The debate for Art 07 brought suggestions from the floor that the rural should be given a special dispensation, positive discrimination. The rural/regional needs to change its own clichéd view of itself, it needs to develop ways of contributing to national and international cultural evolution offering material that is relevant, being amongst the leaders rather than followers and to do this the arts community needs to rethink it’s mechanisms, urban models don’t and shouldn’t work in rural space – that is so obvious. The rural’s introspective and ludicrously self congratulatory attitude, the suggestion of discrimination are all unhelpful ‘head in the sand’ positions that suppress real engagement with the complex and relevant issues as ever present in both urban and rural communities. Cultural practioners need to get with the programme – an example of this ‘off the mark’ approach was demonstrated in the most exemplary way at the afore mentioned Art 07 event. Local artists staged an Arts Council funded ‘Art Strike’ – I am almost certain that neither the commissioner ACE North West or the organization being funded to deliver this ‘idea’ had any idea of the precedents – which are of course multiple and go back to the early part of the 20th century, a quick Google would have filled in the gaps. The other main event was a 21st century barn dance with paid dancers to guide people through a series of country dances, the event was titled Loc–Glo-Bal, the music provided by a ragtaggle bunch of world music musicians wearing black t shirts. The Arts Council put £200,000 into this ‘celebration’ of rural culture. There were no interesting ideas put forward, no critical analysis, nothing added to cultural development.

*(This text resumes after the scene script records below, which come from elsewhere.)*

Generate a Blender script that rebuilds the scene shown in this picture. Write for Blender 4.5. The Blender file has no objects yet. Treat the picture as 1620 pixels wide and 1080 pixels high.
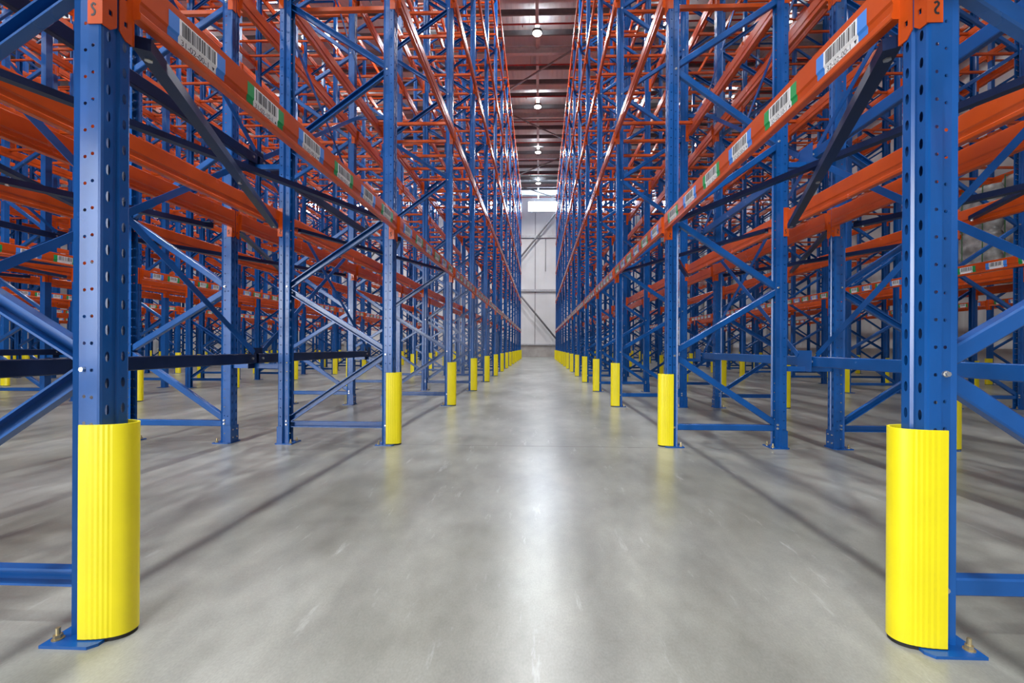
import bpy, math, random
from mathutils import Vector, Matrix
random.seed(7)
D = bpy.data
SC = bpy.context.scene
COL = SC.collection
PI = math.pi

# ------------------------------------------------------------------ camera
F_PX, CX, CY, W, H = 680.0, 830.5, 548.0, 1620.0, 1080.0
YAW, ROLL = 0.0335, 0.0048
cam_d = D.cameras.new('camera')
cam_d.sensor_fit = 'HORIZONTAL'; cam_d.sensor_width = 36.0
cam_d.lens = F_PX / W * 36.0
cam_d.shift_x = (W / 2 - CX) / W
cam_d.shift_y = (CY - H / 2) / W
cam_d.clip_start = 0.02; cam_d.clip_end = 400
cam = D.objects.new('camera', cam_d); COL.objects.link(cam)
cam.matrix_world = (Matrix.Translation((0, 0, 1.0)) @ Matrix.Rotation(YAW, 4, 'Z')
                    @ Matrix.Rotation(PI / 2, 4, 'X') @ Matrix.Rotation(ROLL, 4, 'Z'))
SC.camera = cam

# ------------------------------------------------------------------ world, exposure, added rear light
SC.view_settings.view_transform = 'Standard'
SC.view_settings.look = 'None'
SC.view_settings.gamma = 1.0
SC.view_settings.use_curve_mapping = False
SC.view_settings.exposure = 0.12
world = D.worlds.new('world'); SC.world = world
world.use_nodes = True
bg = world.node_tree.nodes['Background']
bg.inputs[0].default_value = (0.80, 0.88, 1.0, 1)
bg.inputs[1].default_value = 0.05

def area_light(name, loc, target, size, power, color, size_y=None, shape='RECTANGLE'):
    l = D.lights.new(name, 'AREA'); l.shape = shape; l.size = size
    if size_y: l.size_y = size_y
    l.energy = power; l.color = color
    o = D.objects.new(name, l); COL.objects.link(o)
    o.location = loc
    d = Vector(target) - Vector(loc)
    o.rotation_euler = d.to_track_quat('-Z', 'Y').to_euler()
    return o
# added area light, source unseen, behind and left of the photographer
area_light('rear_left_added_light', (-8.5, -10.5, 3.4), (3.0, 6.0, 2.6), 7.0, 2300, (0.93, 0.96, 1.0), 5.5)
HIGHBAY_POWER = 250.0
HIGHBAY_COLOR = (0.93, 0.96, 1.0)

# ------------------------------------------------------------------ rack layout (metres)
UW = 0.105                      # upright width along the aisle
DEPTH = 1.18                    # frame depth
YK = [1.4475, 1.4475 + 2.886, 1.4475 + 5.772]
while len(YK) < 14: YK.append(YK[-1] + 2.4456)
YM1 = 1.4475 - 2.886
LEVELS = [2.075, 4.39, 6.67, 8.95, 11.10, 12.72]      # bottoms of the beam connectors
TOP = 13.05
PITCH = 0.09107
SLOT0 = 0.7766 - 8 * PITCH
ORD = ['first', 'second', 'third', 'fourth', 'fifth', 'sixth', 'seventh', 'eighth', 'ninth', 'tenth',
       'eleventh', 'twelfth', 'thirteenth', 'fourteenth', 'fifteenth']
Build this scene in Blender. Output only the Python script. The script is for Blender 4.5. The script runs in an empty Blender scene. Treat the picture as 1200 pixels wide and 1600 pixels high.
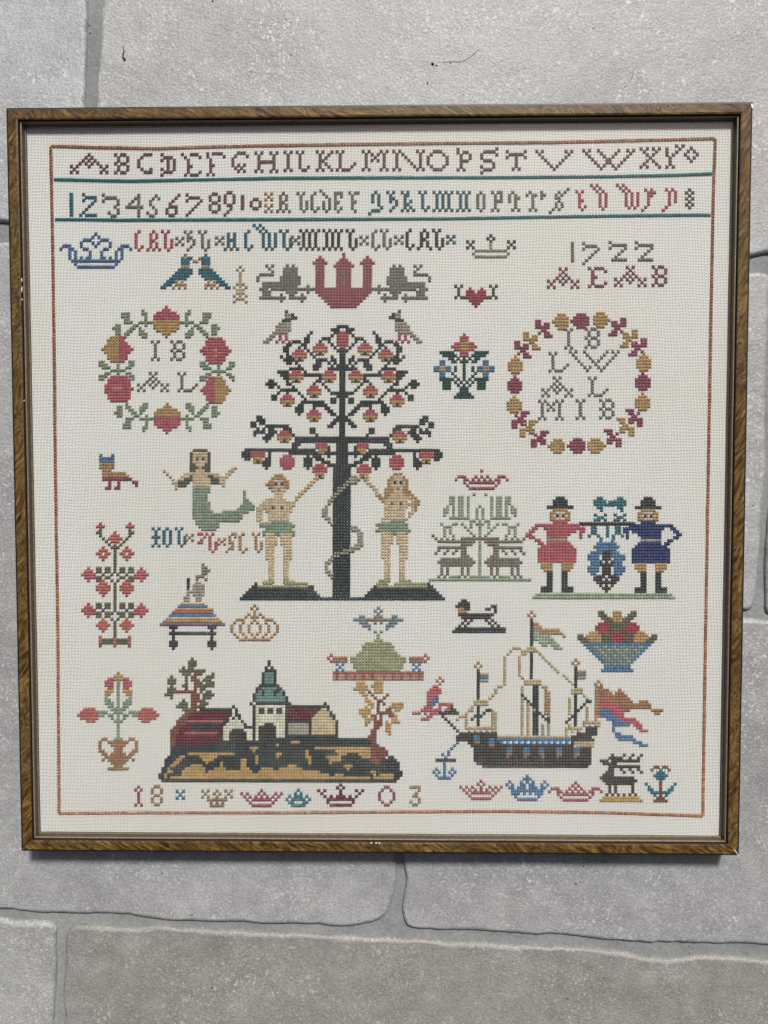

The rural is full of people escaping the perceived harshness of ‘real’ life which is fine but don’t then expect to be taken seriously and to be a part of national cultural discourse. I see this all around me amongst the local art community, angry artists making outdated work for their own pleasure hugely resenting the fact that they are not taken seriously by a critical audience (many of them make good livings which is more than your ‘cutting edge’ practitioner can claim).
The Bed and Breakfast scenario in the Lake District offers an interesting analogy/lesson. People move to the country to get away from other people and then open a B&B as the easiest way to generate an income. The basis of a good B&B is an open and friendly interest in people – do you see the problem?